**AVAILABLE DATA:**
# # #

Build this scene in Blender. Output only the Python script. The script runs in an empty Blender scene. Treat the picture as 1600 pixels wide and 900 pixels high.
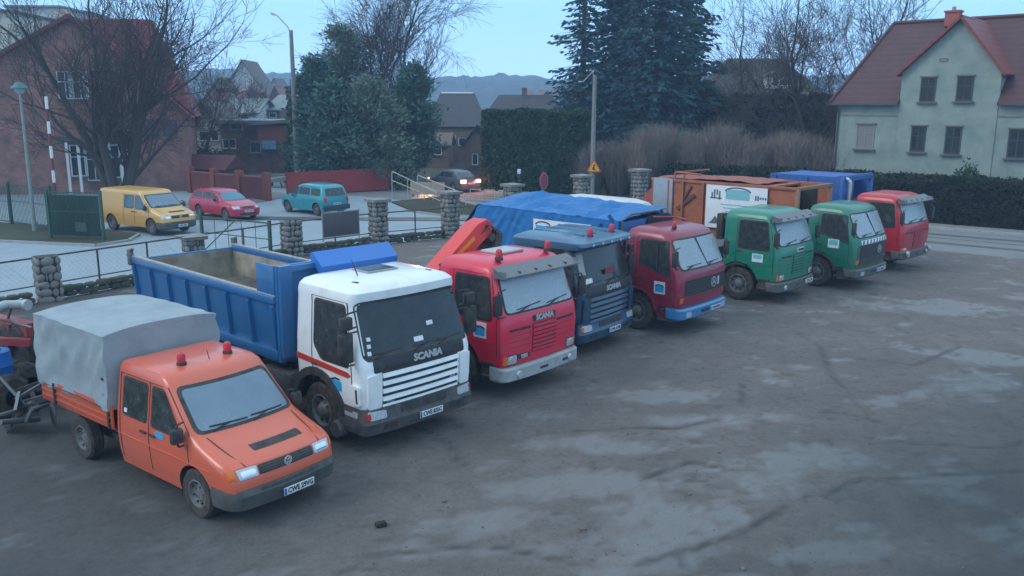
import bpy, bmesh, math, random
from mathutils import Vector, Matrix, noise
R = math.radians
rnd = random.Random(7)
sc = bpy.context.scene
COL = sc.collection

# ------------------------------------------------------------------ camera
FPX, PITCH, ROLL, CAMH = 1340.0, 0.2073564, 0.0052, 5.68
cp, sp, cr, sr = math.cos(PITCH), math.sin(PITCH), math.cos(ROLL), math.sin(ROLL)
FW = Vector((0, cp, -sp)); UP0 = Vector((0, sp, cp)); RT0 = Vector((1, 0, 0))
RT = cr*RT0 + sr*UP0; UPV = -sr*RT0 + cr*UP0
cd = bpy.data.cameras.new('camera'); cam = bpy.data.objects.new('camera', cd); COL.objects.link(cam)
cam.matrix_world = Matrix(((RT.x, UPV.x, -FW.x, 0), (RT.y, UPV.y, -FW.y, 0), (RT.z, UPV.z, -FW.z, CAMH), (0, 0, 0, 1)))
cd.sensor_width = 36; cd.lens = 36*FPX/1600; cd.clip_end = 5000; cd.clip_start = .1
sc.camera = cam
# ------------------------------------------------------------------ world, sun, exposure
SUN_EL, SUN_AZ = R(7), R(250)
w = bpy.data.worlds.new("World"); sc.world = w; w.use_nodes = True
nt = w.node_tree; nt.nodes.clear()
sky = nt.nodes.new('ShaderNodeTexSky'); sky.sky_type = 'NISHITA'; sky.sun_disc = False
sky.sun_elevation = SUN_EL; sky.sun_rotation = SUN_AZ; sky.air_density = 1.3; sky.dust_density = 2.0; sky.ozone_density = 2.5
bg = nt.nodes.new('ShaderNodeBackground'); bg.inputs[1].default_value = .14
ow = nt.nodes.new('ShaderNodeOutputWorld')
tint = nt.nodes.new('ShaderNodeMix'); tint.data_type = 'RGBA'; tint.blend_type = 'MIX'
# thin overcast: the blue sky mixed with an even veil of cloud
tint.inputs[0].default_value = .85
wtc = nt.nodes.new('ShaderNodeTexCoord'); wsp = nt.nodes.new('ShaderNodeSeparateXYZ'); wrp = nt.nodes.new('ShaderNodeValToRGB')
nt.links.new(wtc.outputs['Generated'], wsp.inputs[0]); nt.links.new(wsp.outputs[2], wrp.inputs[0]); nt.links.new(wrp.outputs[0], tint.inputs[7])
wrp.color_ramp.elements[0].position = 0; wrp.color_ramp.elements[0].color = (3.5, 5.6, 9.4, 1)
wrp.color_ramp.elements[1].position = .55; wrp.color_ramp.elements[1].color = (3.0, 3.9, 4.6, 1)
_e = wrp.color_ramp.elements.new(.10); _e.color = (2.4, 4.5, 6.7, 1)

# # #

Repeat the lines above exactly, and keep every picture out.

Build this scene in Blender. Output only the Python script. The script runs in an empty Blender scene. Treat the picture as 1600 pixels wide and 900 pixels high.
import bpy, bmesh, math, random
from mathutils import Vector, Matrix, noise
R = math.radians
rnd = random.Random(7)
sc = bpy.context.scene
COL = sc.collection

# ------------------------------------------------------------------ camera
FPX, PITCH, ROLL, CAMH = 1340.0, 0.2073564, 0.0052, 5.68
cp, sp, cr, sr = math.cos(PITCH), math.sin(PITCH), math.cos(ROLL), math.sin(ROLL)
FW = Vector((0, cp, -sp)); UP0 = Vector((0, sp, cp)); RT0 = Vector((1, 0, 0))
RT = cr*RT0 + sr*UP0; UPV = -sr*RT0 + cr*UP0
cd = bpy.data.cameras.new('camera'); cam = bpy.data.objects.new('camera', cd); COL.objects.link(cam)
cam.matrix_world = Matrix(((RT.x, UPV.x, -FW.x, 0), (RT.y, UPV.y, -FW.y, 0), (RT.z, UPV.z, -FW.z, CAMH), (0, 0, 0, 1)))
cd.sensor_width = 36; cd.lens = 36*FPX/1600; cd.clip_end = 5000; cd.clip_start = .1
sc.camera = cam
# ------------------------------------------------------------------ world, sun, exposure
SUN_EL, SUN_AZ = R(7), R(250)
w = bpy.data.worlds.new("World"); sc.world = w; w.use_nodes = True
nt = w.node_tree; nt.nodes.clear()
sky = nt.nodes.new('ShaderNodeTexSky'); sky.sky_type = 'NISHITA'; sky.sun_disc = False
sky.sun_elevation = SUN_EL; sky.sun_rotation = SUN_AZ; sky.air_density = 1.3; sky.dust_density = 2.0; sky.ozone_density = 2.5
bg = nt.nodes.new('ShaderNodeBackground'); bg.inputs[1].default_value = .14
ow = nt.nodes.new('ShaderNodeOutputWorld')
tint = nt.nodes.new('ShaderNodeMix'); tint.data_type = 'RGBA'; tint.blend_type = 'MIX'
# thin overcast: the blue sky mixed with an even veil of cloud
tint.inputs[0].default_value = .85
wtc = nt.nodes.new('ShaderNodeTexCoord'); wsp = nt.nodes.new('ShaderNodeSeparateXYZ'); wrp = nt.nodes.new('ShaderNodeValToRGB')
nt.links.new(wtc.outputs['Generated'], wsp.inputs[0]); nt.links.new(wsp.outputs[2], wrp.inputs[0]); nt.links.new(wrp.outputs[0], tint.inputs[7])
wrp.color_ramp.elements[0].position = 0; wrp.color_ramp.elements[0].color = (3.5, 5.6, 9.4, 1)
wrp.color_ramp.elements[1].position = .55; wrp.color_ramp.elements[1].color = (3.0, 3.9, 4.6, 1)
_e = wrp.color_ramp.elements.new(.10); _e.color = (2.4, 4.5, 6.7, 1)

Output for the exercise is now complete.